Dans la politique exactitude et clarté, impartialité et modestie dans la littérature : voilà, suivant lui, le caractère d’un vrai journal, d’un journal capable d’honorer son auteur. Il prend sans crainte et sans regret, avec le public, l’engagement de ne pas souffrir que celui-ci en porte un autre.


Pendant quelques mois Linguet sut se contenir dans les bornes d’une discussion impartiale et modérée ; mais bientôt, emporté par sa verve batailleuse, par son naturel insolent et caustique, il s’attaqua à tout ce qu’il y avait de puissant à Paris ; ministres, parlements, philosophes, il n’épargna à aucun ou sa critique audacieusement frondeuse, ou ce mépris satirique que sa plume savait jeter à la tête de ses adversaires sous les formes les plus piquantes.

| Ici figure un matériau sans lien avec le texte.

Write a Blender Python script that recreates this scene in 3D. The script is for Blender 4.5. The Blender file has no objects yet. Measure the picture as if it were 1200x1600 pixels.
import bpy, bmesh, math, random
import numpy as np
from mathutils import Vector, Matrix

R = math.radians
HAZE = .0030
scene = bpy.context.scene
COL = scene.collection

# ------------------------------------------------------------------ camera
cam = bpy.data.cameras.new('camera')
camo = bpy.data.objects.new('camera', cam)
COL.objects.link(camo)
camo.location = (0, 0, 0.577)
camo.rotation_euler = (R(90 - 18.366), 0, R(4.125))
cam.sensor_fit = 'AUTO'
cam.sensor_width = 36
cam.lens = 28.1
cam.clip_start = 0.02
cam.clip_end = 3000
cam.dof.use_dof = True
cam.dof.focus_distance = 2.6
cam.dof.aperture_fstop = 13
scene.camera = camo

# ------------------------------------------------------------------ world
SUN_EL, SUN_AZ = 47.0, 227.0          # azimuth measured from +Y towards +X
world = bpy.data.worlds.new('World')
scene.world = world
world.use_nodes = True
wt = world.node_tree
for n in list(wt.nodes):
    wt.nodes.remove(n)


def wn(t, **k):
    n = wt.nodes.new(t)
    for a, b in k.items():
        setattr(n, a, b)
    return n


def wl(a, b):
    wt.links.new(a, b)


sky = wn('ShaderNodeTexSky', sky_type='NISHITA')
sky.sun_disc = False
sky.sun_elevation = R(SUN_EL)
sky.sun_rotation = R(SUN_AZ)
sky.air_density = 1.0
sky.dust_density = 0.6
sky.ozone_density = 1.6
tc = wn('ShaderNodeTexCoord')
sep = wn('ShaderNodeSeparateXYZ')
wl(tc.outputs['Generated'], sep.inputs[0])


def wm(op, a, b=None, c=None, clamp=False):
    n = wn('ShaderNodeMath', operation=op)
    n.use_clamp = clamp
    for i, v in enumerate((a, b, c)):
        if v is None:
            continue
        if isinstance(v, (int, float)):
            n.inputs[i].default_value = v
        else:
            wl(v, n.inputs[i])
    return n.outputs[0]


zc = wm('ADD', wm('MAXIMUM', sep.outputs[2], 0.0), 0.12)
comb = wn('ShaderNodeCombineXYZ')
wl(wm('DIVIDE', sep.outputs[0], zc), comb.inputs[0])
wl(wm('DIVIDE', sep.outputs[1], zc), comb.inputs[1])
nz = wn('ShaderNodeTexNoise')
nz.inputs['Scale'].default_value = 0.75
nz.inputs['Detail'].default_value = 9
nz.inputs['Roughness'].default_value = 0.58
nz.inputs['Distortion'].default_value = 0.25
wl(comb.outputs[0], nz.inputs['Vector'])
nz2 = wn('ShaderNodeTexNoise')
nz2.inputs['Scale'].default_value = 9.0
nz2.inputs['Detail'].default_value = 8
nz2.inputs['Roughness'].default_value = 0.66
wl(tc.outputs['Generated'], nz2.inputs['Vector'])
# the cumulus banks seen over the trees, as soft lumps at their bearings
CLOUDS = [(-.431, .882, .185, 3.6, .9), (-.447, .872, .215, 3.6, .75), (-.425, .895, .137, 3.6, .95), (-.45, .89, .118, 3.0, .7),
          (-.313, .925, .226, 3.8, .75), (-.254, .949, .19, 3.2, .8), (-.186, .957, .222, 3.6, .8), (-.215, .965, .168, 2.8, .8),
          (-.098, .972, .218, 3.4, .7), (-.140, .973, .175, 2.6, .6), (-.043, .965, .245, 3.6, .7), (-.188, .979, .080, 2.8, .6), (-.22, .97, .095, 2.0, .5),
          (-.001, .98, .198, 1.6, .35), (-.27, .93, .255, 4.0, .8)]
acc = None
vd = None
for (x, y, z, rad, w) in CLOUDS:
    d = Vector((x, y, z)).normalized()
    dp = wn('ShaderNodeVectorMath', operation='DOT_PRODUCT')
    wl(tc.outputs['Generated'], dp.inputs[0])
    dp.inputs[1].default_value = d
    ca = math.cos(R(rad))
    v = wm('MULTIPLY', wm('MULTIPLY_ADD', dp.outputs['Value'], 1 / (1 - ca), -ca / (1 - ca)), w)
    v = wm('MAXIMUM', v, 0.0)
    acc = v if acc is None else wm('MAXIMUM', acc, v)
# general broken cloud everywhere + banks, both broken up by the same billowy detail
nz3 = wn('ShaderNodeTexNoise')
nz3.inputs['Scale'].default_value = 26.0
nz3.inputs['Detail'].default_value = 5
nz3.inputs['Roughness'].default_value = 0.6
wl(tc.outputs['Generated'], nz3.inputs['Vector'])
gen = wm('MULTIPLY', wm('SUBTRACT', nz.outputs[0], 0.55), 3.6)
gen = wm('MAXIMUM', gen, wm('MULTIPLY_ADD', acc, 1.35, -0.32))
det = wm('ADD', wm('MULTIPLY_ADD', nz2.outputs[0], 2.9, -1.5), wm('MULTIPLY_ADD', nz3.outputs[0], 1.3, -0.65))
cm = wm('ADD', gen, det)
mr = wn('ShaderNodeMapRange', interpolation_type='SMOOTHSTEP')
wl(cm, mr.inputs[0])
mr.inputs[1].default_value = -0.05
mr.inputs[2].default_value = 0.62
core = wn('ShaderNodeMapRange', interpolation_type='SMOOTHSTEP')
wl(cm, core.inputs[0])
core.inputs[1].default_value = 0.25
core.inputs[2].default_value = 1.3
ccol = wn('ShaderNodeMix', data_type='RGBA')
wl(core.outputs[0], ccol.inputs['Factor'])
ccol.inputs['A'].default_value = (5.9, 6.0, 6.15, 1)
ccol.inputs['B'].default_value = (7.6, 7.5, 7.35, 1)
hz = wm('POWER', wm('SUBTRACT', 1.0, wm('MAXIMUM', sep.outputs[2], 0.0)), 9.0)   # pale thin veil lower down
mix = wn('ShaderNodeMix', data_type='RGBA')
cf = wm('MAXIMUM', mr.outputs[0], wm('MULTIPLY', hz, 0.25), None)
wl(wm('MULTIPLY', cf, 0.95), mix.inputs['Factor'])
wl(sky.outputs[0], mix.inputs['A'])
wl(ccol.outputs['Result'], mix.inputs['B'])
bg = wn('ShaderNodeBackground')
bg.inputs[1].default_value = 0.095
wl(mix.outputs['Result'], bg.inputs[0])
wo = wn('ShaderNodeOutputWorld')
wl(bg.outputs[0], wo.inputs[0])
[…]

Assurément, dit M. Sayous[1], il y avait beaucoup à dire sur la société telle qu’elle était alors, sur la conduite et les maximes des hommes en place, et tout particulièrement sur le despotisme croissant des gens de lettres inféodés au parti de l’encyclopédie ; Linguet sans doute avait souvent le tort d’avoir trop raison ; mais il y joignait celui d’aimer encore plus la médisance que la vérité, et de préférer en toute rencontre la satisfaction de faire une blessure à celle de redresser une erreur.

  1. Mémoires et Correspondance de Mollet du Pan.